The Sun Also Rises: Film Adaptations
Hemingway's novel has been adapted twice for the screen: a 1957 Hollywood film and a 1984 TV movie. Both struggled with capturing the novel's minimalist style and internal psychological damage.
1957 Film Adaptation
Cast & Crew
Reception & Accuracy
The 1957 adaptation was a troubled production. Hemingway himself disliked it, reportedly calling it "a mess." The film struggled with the novel's most daring element: Jake's impotence. The Production Code made explicit discussion of sexual dysfunction impossible, so the film had to hint around Jake's wound without stating it clearly, weakening the central tragedy.

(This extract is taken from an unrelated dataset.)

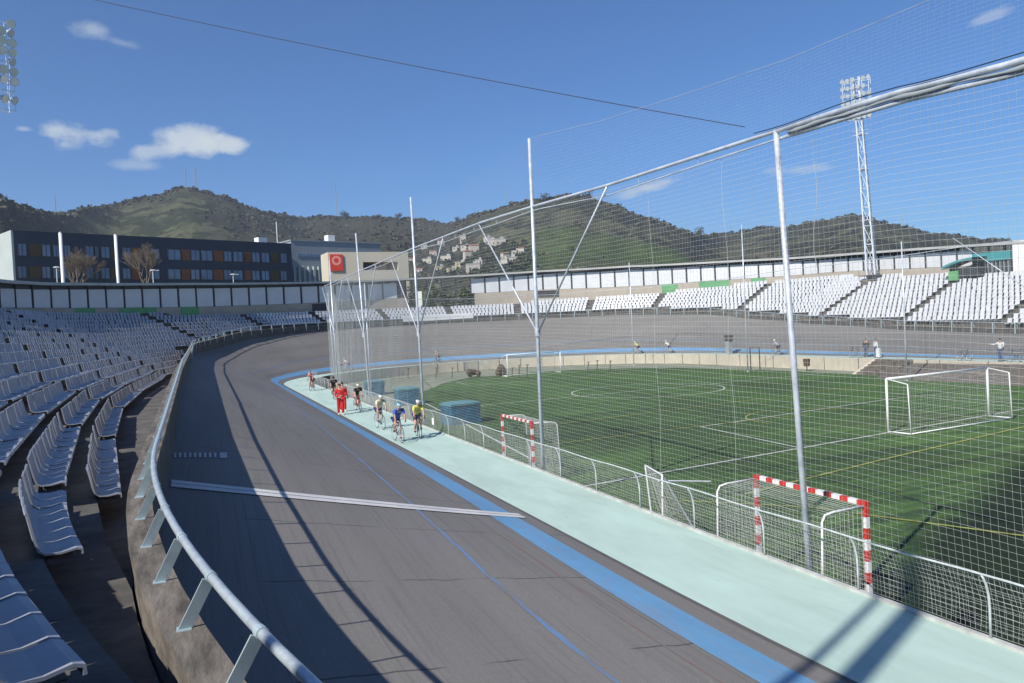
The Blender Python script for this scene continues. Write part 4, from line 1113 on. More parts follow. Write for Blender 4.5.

What works: Ava Gardner captures Brett's charisma and desperation. The bullfighting sequences are well-shot and convey some of the novel's intensity. The Spanish locations (filmed in Mexico) provide atmosphere.
What doesn't: The film adds melodrama Hemingway deliberately avoided. The iceberg theory—leaving things unsaid—doesn't translate well to 1950s Hollywood filmmaking that required explicit emotional scenes. Jake's narration is lost, removing the novel's narrative perspective. The ending is softened, making it more hopeful than Hemingway's bitter acknowledgment.
1984 Television Adaptation
Cast & Crew
Reception & Approach
The 1984 NBC miniseries attempted more fidelity to Hemingway's novel than the 1957 film. By the 1980s, television could address Jake's impotence more directly, solving one major adaptation challenge. The production filmed in Spain, including actual Pamplona during San Fermín, adding authenticity.
What works: The longer TV format (2 hours) allows for more character development. Actual Spanish locations enhance atmosphere. The production doesn't shy away from the novel's bleakness—the ending maintains Hemingway's bitter tone.
What doesn't: The film still can't truly capture Hemingway's style—the iceberg theory, the things left unsaid, Jake's internal narration. Hart Bochner's Jake lacks the world-weary gravitas the role requires. The production values are TV-movie level, which limits visual impact.
Why The Sun Also Rises Is Hard to Adapt
The Iceberg Theory Problem: Hemingway's power comes from what he doesn't say. Jake never describes his wound explicitly. Emotions are rarely named. The novel's meaning emerges from subtext. Film tends to make things explicit through visual imagery and dialogue, which contradicts the iceberg theory's fundamental approach.
Internal Narrative: Much of the novel happens in Jake's head—his observations, his restrained reactions, his understanding of other characters. First-person literary narration doesn't easily translate to film, and voiceover often feels artificial.
The Lost Generation Context: The novel's themes (post-war trauma, Lost Generation disillusionment, masculine crisis) require understanding WWI's impact. Films must either explain this context (heavy-handed) or assume audiences know it (risky).
The Ending's Ambiguity: "Isn't it pretty to think so?" carries multiple layers of meaning that resist visual representation. How do you film acceptance of impossibility, bitter acknowledgment of fantasy, exhaustion of hope? The line works on the page but becomes just dialogue on screen.